__Goal__. Find each line with "Blender" and copy it.

__Listed records__.
/---

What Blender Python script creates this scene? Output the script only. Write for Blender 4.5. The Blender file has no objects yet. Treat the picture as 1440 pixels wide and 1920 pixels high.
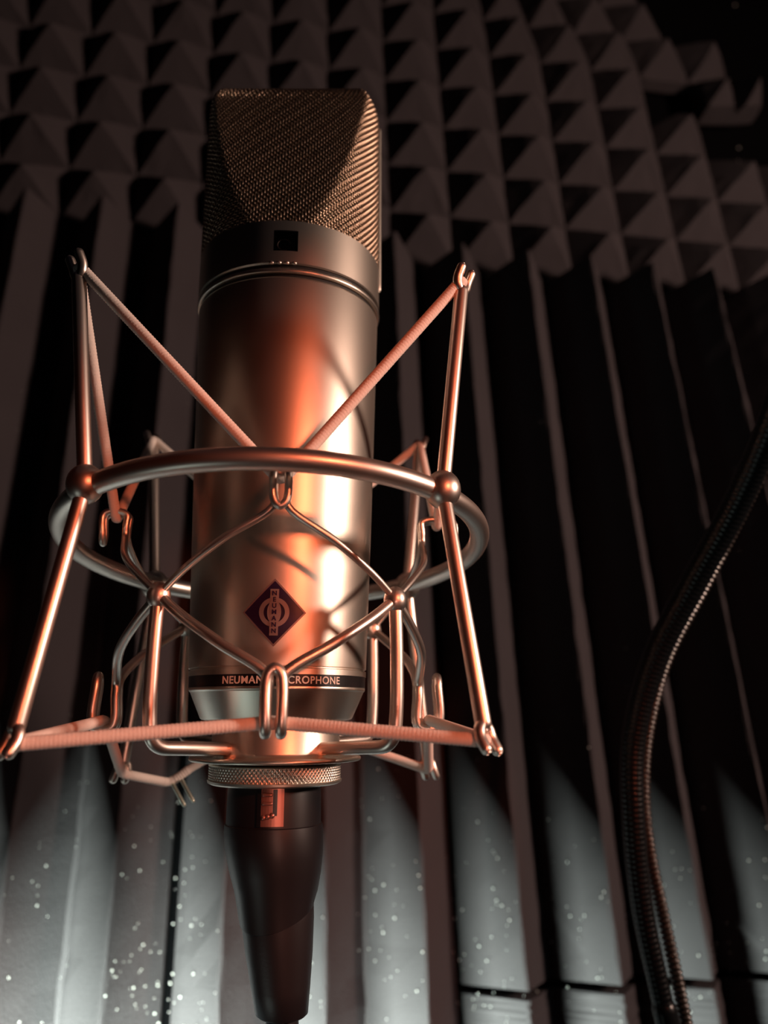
import bpy, math, random
import numpy as np
from mathutils import Matrix, Vector

# ------------------------------------------------------------------ camera, world, lights
PI = math.pi
rnd = random.Random(7)
PITCH, YAW, ROLL = 0.40779, 0.17677, -0.03141          # camera against the foam-covered wall
F0 = np.array([math.sin(YAW)*math.cos(PITCH), math.cos(YAW)*math.cos(PITCH), math.sin(PITCH)])
R0 = np.array([math.cos(YAW), -math.sin(YAW), 0.0])
U0 = np.cross(R0, F0)
CR = R0*math.cos(ROLL) + U0*math.sin(ROLL)
CU = -R0*math.sin(ROLL) + U0*math.cos(ROLL)
CAM = np.array([0.0, 0.0, 1.25])
sc = bpy.context.scene
cam_d = bpy.data.cameras.new('camera')
cam = bpy.data.objects.new('camera', cam_d)
sc.collection.objects.link(cam)
cam.matrix_world = Matrix(((CR[0], CU[0], -F0[0], CAM[0]), (CR[1], CU[1], -F0[1], CAM[1]), (CR[2], CU[2], -F0[2], CAM[2]), (0, 0, 0, 1)))
cam_d.sensor_fit = 'VERTICAL'; cam_d.sensor_height = 24.0; cam_d.sensor_width = 18.0
cam_d.lens = 18.75
cam_d.clip_start = 0.01; cam_d.clip_end = 20
cam_d.dof.use_dof = True
cam_d.dof.focus_distance = 0.203
cam_d.dof.aperture_fstop = 6.8
sc.camera = cam
sc.view_settings.view_transform = 'Standard'
sc.view_settings.look = 'None'
sc.view_settings.gamma = 1
sc.view_settings.exposure = 0.0
sc.view_settings.use_curve_mapping = False

# microphone frame (x right, y away from camera, z along the microphone) seen from the camera
TH = math.radians(13.9)
CM = np.array([0.0293, -0.226, 0.0])
mF = np.array([0, math.cos(TH), math.sin(TH)]); mU = np.array([0, -math.sin(TH), math.cos(TH)]); mR = np.array([1.0, 0, 0])
ROT = np.outer(CR, mR) + np.outer(CU, mU) + np.outer(F0, mF)
ORG = CAM - ROT @ CM
MIC = Matrix(((*ROT[0], ORG[0]), (*ROT[1], ORG[1]), (*ROT[2], ORG[2]), (0, 0, 0, 1)))
def mw(p):
    return ROT @ np.asarray(p, float) + ORG

w = bpy.data.worlds.new('world'); sc.world = w; w.use_nodes = True
w.node_tree.nodes['Background'].inputs[0].default_value = (0.50, 0.38, 0.56, 1)
w.node_tree.nodes['Background'].inputs[1].default_value = 0.007

def lamp_at(name, kind, loc, target, col, energy, size=0.05, size_y=None, spread=None, blend=None, cone=None):
    d = bpy.data.lights.new(name, kind); d.color = col; d.energy = energy
    if kind == 'AREA':
        d.shape = 'RECTANGLE' if size_y else 'DISK'; d.size = size
        if size_y: d.size_y = size_y
        if spread: d.spread = spread
    else:
        d.shadow_soft_size = size
        if cone: d.spot_size = cone; d.spot_blend = blend
    o = bpy.data.objects.new(name, d); sc.collection.objects.link(o)
    dv = Vector(target) - Vector(loc)
    o.rotation_euler = dv.to_track_quat('-Z', 'Y').to_euler(); o.location = loc
    return o
def polar(az, el, dist, tgt=(0, 0, 0.05)):   # az: degrees to the right of the side the camera stands on
    a, e = math.radians(az), math.radians(el)
    return mw(np.array(tgt) + dist*np.array([math.sin(a)*math.cos(e), -math.cos(a)*math.cos(e), math.sin(e)]))
lamp_at('key_lamp', 'AREA', polar(76, 12, 0.85), mw((0, 0, .05)), (1.0, 0.67, 0.53), 5.8, 0.11)
lamp_at('red_lamp', 'SPOT', polar(32, 11, 0.60), mw((.045, -.01, .0)), (1.0, 0.18, 0.075), 6.5, 0.02, cone=2*math.atan(.127/.60), blend=.10)
lamp_at('pink_lamp', 'SPOT', polar(15, -16, 0.55), mw((-.005, 0, -.020)), (1.0, 0.46, 0.34), 1.1, 0.03, cone=2*math.atan(.085/.55), blend=.6)
lamp_at('glow_lamp', 'AREA', (-0.13, 0.29, 1.01), (-0.13, 0.45, 0.915), (0.76, 0.92, 0.80), 72.0, 0.26, 0.04)
lamp_at('under_lamp', 'AREA', (-0.30, 0.12, 1.25-0.42), mw((0, 0, -.065)), (0.80, 0.95, 0.88), 0.008, 0.20, spread=math.radians(30))

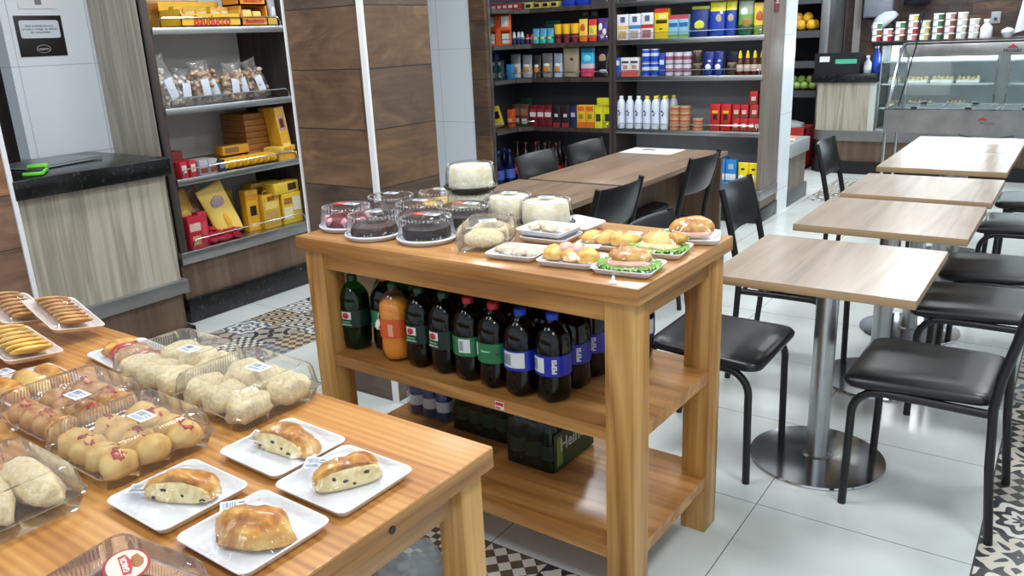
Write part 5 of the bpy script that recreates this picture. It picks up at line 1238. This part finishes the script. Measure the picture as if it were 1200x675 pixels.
for lv, xs in ((0, (-2.31, -2.245, -2.18, -2.135)), (1, (-2.31, -2.245, -2.165)), (2, (-2.175,))):
    for i, x in enumerate(xs):
        lab = 'small red carton, %s in the %s layer at shelf end' % (od(i, len(xs)), ['bottom', 'second', 'top'][lv]); p = (x, YF+.005*lv, ZC+lv*.1055)
        put(o, lab, 'carton', *p, 0, 'small red cartons') if k == 0 else dup(o, p, .03*i, lab, 'small red cartons'); k += 1
# --- bottom shelf of the right unit
o = pbox('milk_carton', .084, .07, .235, (44, 140, 214), [(0, 1, .38, .52, (232, 238, 244)), (0, 1, .30, .38, (214, 226, 236)), (.25, .75, .68, .86, (160, 206, 236))], flap=False)
series(o, 'carton', [(-2.425, YF, ZD), (-2.333, YF, ZD)], 'blue milk carton with white band on the bottom shelf, {}', 'blue milk cartons')
dup(o, (-2.45, YF+.1, ZD), 0, 'blue milk carton standing in the row behind')
o = ppouch('corn_snack_bag', .088, .07, .215, [(1, (236, 212, 20))], [(-.1, .42, .3, .14, W_), (.1, .25, .25, .1, (196, 150, 60)), (0, .75, .2, .05, (60, 50, 40))])
series(o, 'bag', [(-2.238, YF, ZD), (-2.152, YF, ZD)], 'yellow bag on the bottom shelf right of blue cartons, {}', 'yellow bags')
# --- corner unit
YL_ = 6.50
series(pbox('red_packet', .05, .06, .06, (206, 50, 60), [(.1, .9, .3, .7, W_)]), 'packet', [(-4.70+.062*i, YL_-.04+.02*(i == 0), 1.7785) for i in range(6)], 'red and white packet on the topmost corner shelf, {}', 'red packets')
series(pbox('yellow_packet', .085, .06, .055, (226, 206, 90), [(.2, .8, .2, .7, K_)]), 'packet', [(-4.28+.09*i, YL_, 1.7785) for i in range(4)], 'yellow and black packet on the topmost corner shelf, {}', 'yellow packets')
series(pbox('blue_packet', .12, .06, .06, (36, 66, 190), []), 'packet', [(-3.86, YL_, 1.7785), (-3.72, YL_, 1.7785)], 'blue packet at the right end of topmost corner shelf, {}', 'blue packets')
ZL1 = 1.4735
orr = thing('orange_rack', 'small orange cardboard rack with packets at left end of corner shelf', 'rack', (-4.49, 6.30, ZL1), .3)
G().box(-.11, 0, 0, .11, .02, .27).box(-.11, -.06, .12, .11, .02, .135).box(-.11, -.06, 0, .11, .02, .012).box(-.02, -.062, 0, .03, -.05, .26).box(-.11, -.06, .12, .11, -.055, .16).build('stand', mat((226, 96, 36), .5), orr)
G().box(-.09, -.055, .015, -.03, -.01, .10).box(.04, -.055, .015, .095, -.01, .10).box(-.09, -.05, .14, -.03, -.0, .25).box(.035, -.05, .14, .09, -.0, .25).build('packets', mat((206, 214, 206), .5), orr)
o = pbottle('cosmetic_bottle', [(.018, 0, 0), (.02, .01, 0), (.02, .06, 1), (.014, .085, 1), (.01, .11, 1)], [(36, 60, 110), (206, 214, 226)])
series(o, 'bottle', [(-4.44, 6.46, ZL1), (-4.395, 6.47, ZL1), (-4.35, 6.46, ZL1)], 'small white topped navy bottle on the corner shelf, {}', 'small navy bottles')
o = pbottle('cosmetic_bottle', [(.018, 0, 0), (.02, .01, 0), (.02, .05, 1), (.012, .065, 1), (.01, .085, 1)], [(80, 40, 70), (176, 50, 60)])
series(o, 'bottle', [(-4.29, 6.46, ZL1), (-4.245, 6.46, ZL1)], 'small red topped bottle next to the navy ones, {}', 'small red topped bottles')
o = ppouch('wipes_pack', .07, .06, .13, [(.5, (60, 160, 160)), (1, (80, 160, 190))], [(0, .35, .3, .12, (190, 210, 100))])
series(o, 'packet', [(-4.195, YL_-.04, ZL1), (-4.118, YL_-.04, ZL1), (-4.042, YL_-.04, ZL1)], 'teal packet on the corner shelf left of yellow cups, {}', 'teal packets')
put(pbox('green_box', .16, .06, .075, (20, 76, 66), [(.1, .9, .3, .6, (40, 110, 90))]), 'dark green box standing behind the teal packets', 'box', -4.09, YL_+.10, ZL1+.12); put(pbox('green_box', .17, .06, .12, (18, 60, 56), []), 'dark green box supporting another one behind the teal packets', 'box', -4.09, YL_+.10, ZL1)
o = pbottle('noodle_cup', [(.028, 0, 1), (.032, .06, 1), (.034, .075, 0), (.040, .15, 0), (.042, .158, 0)], [(240, 190, 40), (120, 40, 50)])
series(o, 'cup', [(-3.965, YL_-.03, ZL1), (-3.880, YL_-.03, ZL1), (-3.795, YL_-.03, ZL1)], 'yellow topped noodle cup on the corner shelf, {} of three', 'yellow noodle cups')
o = ppouch('chips_bag', .085, .05, .19, [(.3, (230, 120, 40)), (1, (236, 196, 60))], [(0, .6, .3, .2, (190, 90, 60))])
series(o, 'bag', [(-3.715, YL_-.02, ZL1)], 'orange and yellow bag right of the noodle cups', None)
put(ppouch('chips_bag', .08, .05, .185, [(.35, (220, 70, 50)), (.7, (236, 200, 70)), (1, (220, 60, 60))], [(0, .5, .25, .2, (190, 200, 90))]), 'red and yellow bag right of the orange one', 'bag', -3.622, YL_-.02, ZL1)
put(ppouch('chips_bag', .10, .05, .19, [(1, (90, 60, 130))], [(-.2, .6, .2, .2, W_), (.2, .4, .2, .15, W_), (0, .2, .2, .1, (226, 210, 230))]), 'purple and white bag at the right end of corner shelf', 'bag', -3.52, YL_-.02, ZL1)
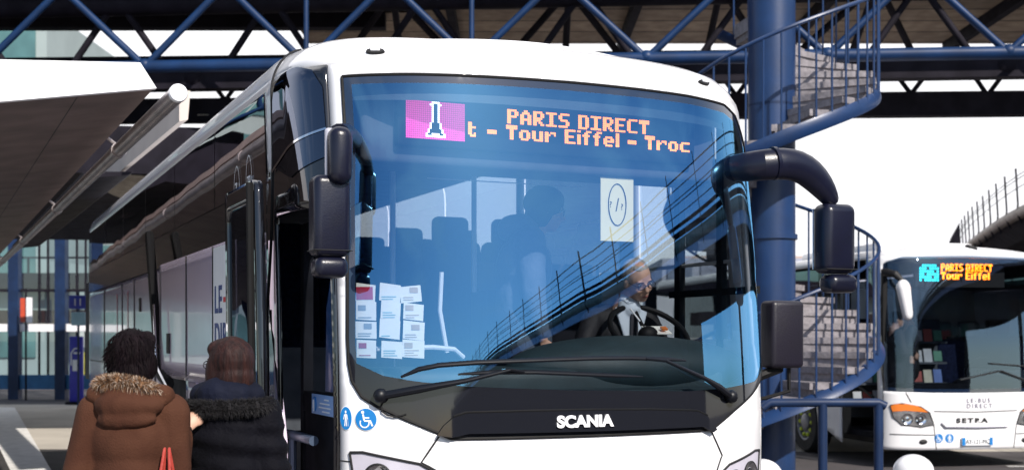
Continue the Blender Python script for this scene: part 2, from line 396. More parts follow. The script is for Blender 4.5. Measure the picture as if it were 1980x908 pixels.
# body shell
bodyo = patches('body', SH, [
    (rect(-1.21, 1.45, .35, 3.04), [WS]),
    (crown, [], .08),
    ([(-2.03, 2.60), (-1.90, 2.60), (-1.845, 3.075), (-2.0, 3.035), (-2.05, 3.035)], []),
    (rect(1.45, LEN, .35, 2.2), [[(s_, v_) for s_, v_ in rect(1.62, 2.7, 1.75, 2.18)]], .08),
    (rect(1.45, 1.60, 2.2, 3.09), []), ([(1.45, 3.04), (1.6, 3.04), (1.6, 3.2), (1.45, 3.2)], []),
    (rect(2.72, 2.95, 2.2, 3.14), []), (rect(4.5, 4.6, 2.2, 3.14), []), (rect(LEN-.5, LEN, 2.2, 3.14), []),
    ], WHITE, bus, thick=.025)
sidep = patches('side_panel', SH, [(low_left, [], .1), (wedge, [], .1)], WHITE_SHADE, bus, thick=.02)
# roof cap with camber
rc = MB(); cs = [SH.S0*k/30 for k in range(31)]+[SH.S0+k*(LEN-SH.S0)/24 for k in range(1, 25)]
rows = []
for s_ in cs:
    a, b = SH(-s_, SH.VE), SH(s_, SH.VE); row = []
    for k in range(13):
        u = k/12*2-1; p = a.lerp(b, k/12); p.z += .055*(1-u*u)*min(1, (s_/.8)**.5 if s_ > 0 else 0); row.append(p)
    rows.append(row)
vs = [p for r in rows for p in r]
rc.add(vs, [(i*13+k, i*13+k+1, (i+1)*13+k+1, (i+1)*13+k) for i in range(len(rows)-1) for k in range(12)])
rc.build('roof', WHITE, bus)
# rear wall, underside
ring = [SH(-LEN, v) for v in [.35, 1, 2, 2.9]+[SH.V1+.05*k for k in range(8)]]; ring2 = [Vector((-p.x, p.y, p.z)) for p in ring]
mb = MB(); mb.add(ring+ring2[::-1], [tuple(range(len(ring)*2))]); mb.build('rear_wall', WHITE_SHADE, bus, False)
mb = MB(); mb.box((0, 6.2, .36), (2.4, 10.6, .1)); mb.build('underbody', RUBBER, bus, False)
# windscreen: glass, black border, lower black band
GL = [(-1.09, 2.935), (-1.09, 2.6), (-1.105, 2.36), (-1.118, 1.97), (-1.125, 1.76), (-1.12, 1.64), (-1.0, 1.585), (-.86, 1.56), (-.63, 1.535), (-.12, 1.511), (.55, 1.494), (.82, 1.503), (1.1, 1.53), (1.27, 1.60),
      (1.33, 1.74), (1.365, 2.0), (1.355, 2.35), (1.305, 2.60), (1.21, 2.79), (1.09, 2.91), (.98, 2.945), (.7, 2.955), (0, 2.953), (-.6, 2.947)]
wsg = patches('windscreen', SH, [(GL, [])], WSG, bus, off=.009, g=.04, ang=180)
split = [p for p in WS]
band = [(-1.162, 1.70), (-1.12, 1.64), (-1.0, 1.585), (-.86, 1.56), (-.63, 1.535), (-.12, 1.511), (.55, 1.494), (.82, 1.503), (1.1, 1.53), (1.27, 1.60), (1.33, 1.74), (1.378, 1.76), (1.37, 1.72), (1.30, 1.60), (1.2, 1.53), (1.06, 1.465), (.891, 1.394), (.745, 1.322), (.70, 1.30), (0, 1.298), (-.70, 1.30), (-.745, 1.322), (-.891, 1.383), (-1.03, 1.446), (-1.10, 1.49), (-1.144, 1.56), (-1.159, 1.644)]
patches('windscreen_border', SH, [(WS, [GL])], FRIT, wsg, off=.007, g=.04)
patches('lower_band', SH, [(band, [])], BLACKB, bus, off=.010, g=.04, ang=180)
seal = MB()
def sline(mb, pts, r, off=.004, closed=False, d=.04, seg=6):
    P = dens(pts, d)
    if not closed: P = [p for p in P[:len(P)]]; 
    if not closed:
        P = []
        for a, b in zip(pts, pts[1:]):
            n = max(1, int(math.dist(a, b)/d)); P += [(a[0]+(b[0]-a[0])*k/n, a[1]+(b[1]-a[1])*k/n) for k in range(n)]
        P.append(pts[-1])
    else: P = P+[P[0]]
    mb.tube([SH(p[0], p[1], off) for p in P], r, seg)
sline(seal, WS, .008, .005, True); seal.build('windscreen_seal', RUBBER, wsg)
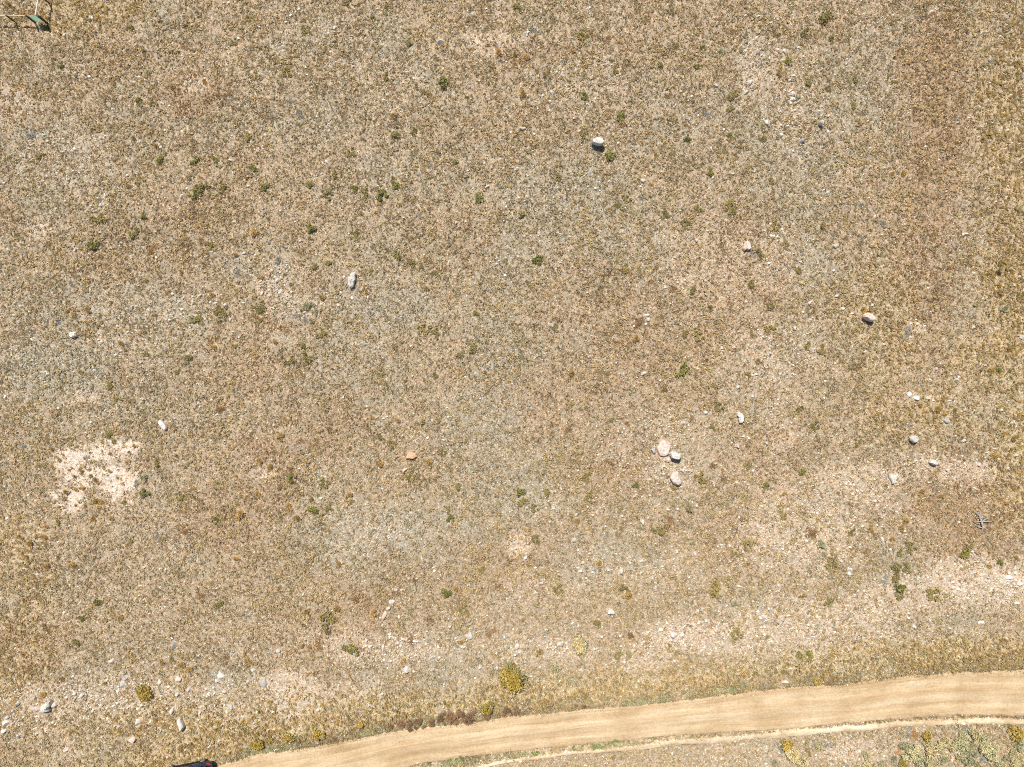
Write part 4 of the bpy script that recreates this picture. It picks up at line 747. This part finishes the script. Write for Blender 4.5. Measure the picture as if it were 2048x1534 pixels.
KIND = {   # name, description, category, group, palette key, height/radius
 'g': ("green_shrub", "leafy green shrub", "shrub", "green shrubs in the field", .8), 'o': ("green_shrub", "olive green shrub", "shrub", "green shrubs in the field", .65),
 's': ("sagebrush", "grey green sagebrush", "shrub", "sagebrush plants", .85), 'b': ("grey_shrub", "blue grey twiggy plant", "plant", "blue grey plants", .6),
 'n': ("golden_tussock", "golden brown tussock", "plant", "golden tussocks in the field", .95), 'r': ("brown_scrub", "rusty brown scrub plant", "plant", "brown scrub plants", .55),
 'y': ("yellow_shrub", "pale yellow shrub", "shrub", "yellow shrubs", .9), 'q': ("rabbitbrush", "yellow flowering bush", "bush", "yellow flowering bushes", .95),
 'c': ("rabbitbrush", "cream flowering bush", "bush", "yellow flowering bushes", .95), 'k': ("rabbitbrush", "greyish cream flowering bush", "bush", "yellow flowering bushes", .9),
 'p': ("tall_grass", "pale straw grass clump", "grass clump", "tall grass clumps", 1.1), 'v': ("roadside_weed", "bright green weed", "plant", "green weeds by the road", .5),
 't': ("tumbleweed", "round brown tumbleweed", "tumbleweed", "dried tumbleweeds along the road", .9), 'u': ("brown_scrub", "bright rust scrub plant", "plant", "brown scrub plants", .5)}
_PL = {}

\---

__Output__.
What Blender Python script creates this scene? Output the script only. Write for Blender 4.5. The Blender file has no objects yet. Treat the picture as 1440 pixels wide and 1920 pixels high.
Continue the Blender Python script for this scene: part 2, from line 396. More parts follow. The script is for Blender 4.5. Measure the picture as if it were 1980x908 pixels.
Write part 4 of the bpy script that recreates this picture. It picks up at line 747. This part finishes the script. Write for Blender 4.5. Measure the picture as if it were 2048x1534 pixels.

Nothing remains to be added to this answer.